In 1332, when Edward was being drawn into another Scottish adventure by the ineffectual Edward de Baliol, he stopped at Hull on his way north. For a matter of twenty years or more the wealthy citizens had been building themselves fine homes in Hull Street. Among the dozen or more who had elected to congregate together were Sir Robert de Drypol and Sir Gilbert de Alton, and many others who had grown rich in wool. The roof of William de la Pole’s home stood high above all the others, and the honor of entertaining the king fell to him. He did it so magnificently that Edward, who enjoyed ostentation as well as any man alive, was both pleased and impressed. By way of return, he knighted his host and changed the chief magistracy of the town to a mayoralty, making Pole the first to hold that office.

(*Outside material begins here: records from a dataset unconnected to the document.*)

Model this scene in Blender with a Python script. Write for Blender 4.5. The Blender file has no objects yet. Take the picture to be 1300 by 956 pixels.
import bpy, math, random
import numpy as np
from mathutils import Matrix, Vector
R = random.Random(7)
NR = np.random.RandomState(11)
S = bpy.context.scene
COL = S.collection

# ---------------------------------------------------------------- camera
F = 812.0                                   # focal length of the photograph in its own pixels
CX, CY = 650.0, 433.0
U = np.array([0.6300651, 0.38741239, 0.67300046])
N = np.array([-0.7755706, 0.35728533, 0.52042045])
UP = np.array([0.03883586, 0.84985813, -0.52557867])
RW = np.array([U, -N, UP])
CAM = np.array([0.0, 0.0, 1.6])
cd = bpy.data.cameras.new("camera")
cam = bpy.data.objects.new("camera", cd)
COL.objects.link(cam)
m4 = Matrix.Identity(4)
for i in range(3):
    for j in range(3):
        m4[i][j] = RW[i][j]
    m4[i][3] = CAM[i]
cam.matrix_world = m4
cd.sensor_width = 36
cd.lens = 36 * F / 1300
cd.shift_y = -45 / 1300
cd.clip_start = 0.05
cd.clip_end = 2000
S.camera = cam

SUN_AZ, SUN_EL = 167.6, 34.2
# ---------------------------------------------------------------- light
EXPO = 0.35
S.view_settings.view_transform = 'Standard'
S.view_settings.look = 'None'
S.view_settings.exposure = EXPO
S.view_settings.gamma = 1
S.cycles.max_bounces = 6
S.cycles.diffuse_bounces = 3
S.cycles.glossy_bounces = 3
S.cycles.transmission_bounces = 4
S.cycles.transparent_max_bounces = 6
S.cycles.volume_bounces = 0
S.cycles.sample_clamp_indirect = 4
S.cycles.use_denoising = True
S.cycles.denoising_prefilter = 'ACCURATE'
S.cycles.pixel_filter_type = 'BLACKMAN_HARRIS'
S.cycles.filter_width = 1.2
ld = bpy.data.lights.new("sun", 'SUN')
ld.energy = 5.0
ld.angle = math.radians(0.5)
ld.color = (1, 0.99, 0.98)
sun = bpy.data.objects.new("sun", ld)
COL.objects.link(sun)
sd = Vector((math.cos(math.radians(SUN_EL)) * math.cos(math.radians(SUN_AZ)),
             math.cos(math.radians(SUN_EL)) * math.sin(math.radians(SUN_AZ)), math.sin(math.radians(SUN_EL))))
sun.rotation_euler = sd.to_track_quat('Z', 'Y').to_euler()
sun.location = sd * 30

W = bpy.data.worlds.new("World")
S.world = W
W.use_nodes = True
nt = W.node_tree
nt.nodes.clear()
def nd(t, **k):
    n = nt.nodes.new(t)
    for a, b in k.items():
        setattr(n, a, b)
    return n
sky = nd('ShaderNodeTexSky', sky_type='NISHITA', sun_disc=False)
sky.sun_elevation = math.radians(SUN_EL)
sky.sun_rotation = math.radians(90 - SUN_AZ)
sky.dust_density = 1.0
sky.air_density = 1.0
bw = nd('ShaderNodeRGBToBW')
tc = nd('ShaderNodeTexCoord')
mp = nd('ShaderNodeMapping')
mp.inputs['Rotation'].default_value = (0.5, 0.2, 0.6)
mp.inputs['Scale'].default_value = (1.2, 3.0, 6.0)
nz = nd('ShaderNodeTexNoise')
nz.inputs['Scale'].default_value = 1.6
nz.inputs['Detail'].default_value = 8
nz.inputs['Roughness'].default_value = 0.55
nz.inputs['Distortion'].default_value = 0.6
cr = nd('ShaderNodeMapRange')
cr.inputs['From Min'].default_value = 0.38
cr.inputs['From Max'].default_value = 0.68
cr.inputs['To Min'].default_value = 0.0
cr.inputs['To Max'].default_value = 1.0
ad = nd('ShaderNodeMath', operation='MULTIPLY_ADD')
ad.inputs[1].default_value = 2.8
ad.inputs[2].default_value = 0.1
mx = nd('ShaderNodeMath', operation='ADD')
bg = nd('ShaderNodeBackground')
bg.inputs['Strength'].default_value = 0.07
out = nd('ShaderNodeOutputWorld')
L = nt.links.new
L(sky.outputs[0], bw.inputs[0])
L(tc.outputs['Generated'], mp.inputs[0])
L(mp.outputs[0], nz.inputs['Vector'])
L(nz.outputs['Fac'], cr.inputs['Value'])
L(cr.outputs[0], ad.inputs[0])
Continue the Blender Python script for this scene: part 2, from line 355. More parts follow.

The talk over the wine (an official gauger would be certain to have the choicest) must have been stimulating. By the time he took horse for the north, the king had reached a decision. He had seen much of William de la Pole before, of course, but this had been his first opportunity to talk with him man to man, free of ministers of state and the magnates who watched every royal move and gesture with distrustful eyes. Here was a man who knew how to make the money which was always needed so badly at Westminster. The king said to himself: “This is the one I have been looking for. Not another of these tiresome bishops who mumble in Latin and don’t know, I suspect, what a bill of lading is. I shall have now an instrument to my hand, a means of making all the money I am going to require before I am through with my cousin of France.”